Klaus is incoherent, now, speaking German. “I don’t speak German,” I say, butchering the language. “Ich kannst nicht Deutsch gesprachen.”
“You can speak German for one night only,” he says, in German, and laughs. I make another strategic trip to the bathroom.
I am trying to imagine these two Filipina chicks, young, slim and feisty, double-dating around the island with their Teutonic beer-fiend beaux, a generation older than them.
Rosalie, it is clear, has the better half of the bargain. She has the guesthouse, a strip of party-coloured concrete along the grey sand and pebble beach. She has the wedding ring. She has a beautiful Eurasian daughter a couple of years older than her first, all-Filipina grand-daughter.
And, hard-nosed businesswoman that she is, Rosalie is standing in the municipal elections, her unPhotoShopped visage flapping from tricycles and gazing down from walls across the island. The girl done good.
Eventually Klaus stumbles off, to recline on his “comfortable” girlfriend.
“How does Rose cope with him?” I ask Rosalie.
She shrugs. “He is not so bad. I’ve known him a long time. He’s a good man,” she says. “He sends money every month. He puts both the girls through school, though only the second girl is his. He doesn’t beat her. The first man, I think he was a Brit, like you, sent nothing.
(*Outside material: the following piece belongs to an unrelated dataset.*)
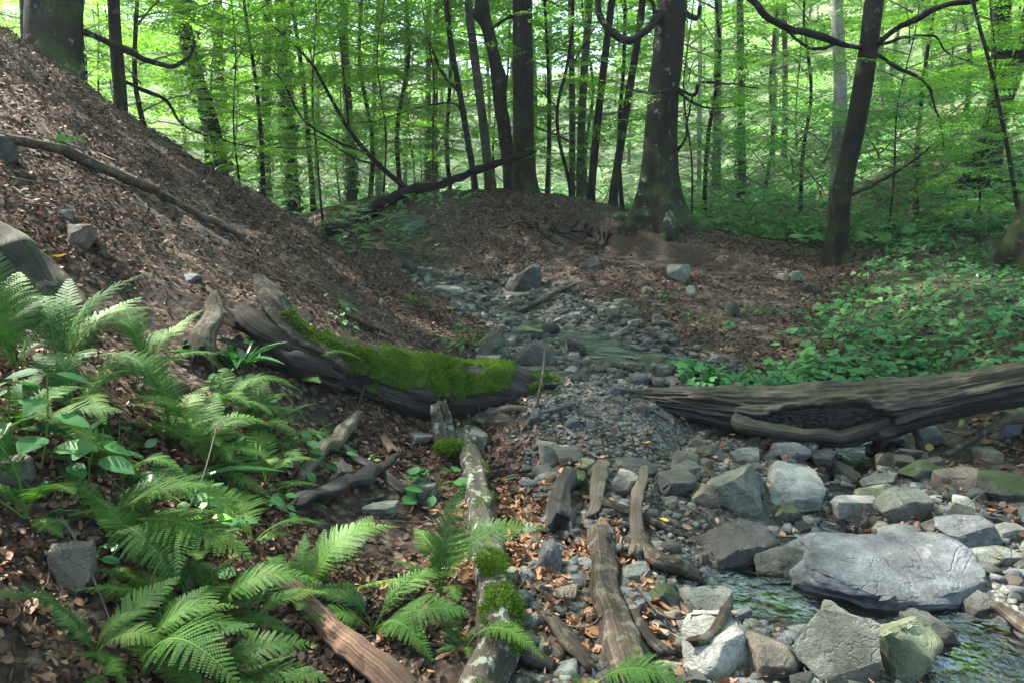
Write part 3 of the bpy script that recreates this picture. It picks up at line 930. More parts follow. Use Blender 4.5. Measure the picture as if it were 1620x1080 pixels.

Absolutely nothing.”
It goes unsaid that, thanks to the weight gain, her increased age, and with not one, but two illegitimate children now to her name, Rose’s transactional capital is not what it was.
“But he plays the part of a monster,” I say, Western naivety oozing from my every pore. “It’s like being married to a monster.”
Rosalie laughs.
Rose reappears, grabs a couple of San Miguel from the bar, rolls her eyes expressively at Rosalie and apologetically at me.
“Rose!” Rosalie says, laughing. “You hear what this lady said? She said it’s like being married to a monster.”
“Ah,” says Rose. “But he die one day. He die!”
“But not before you get the ring on your finger?” I say.
They laugh. And Rose heads off to whatever night-time rapture awaits her in the room she shares with her young daughters and her ageing lover.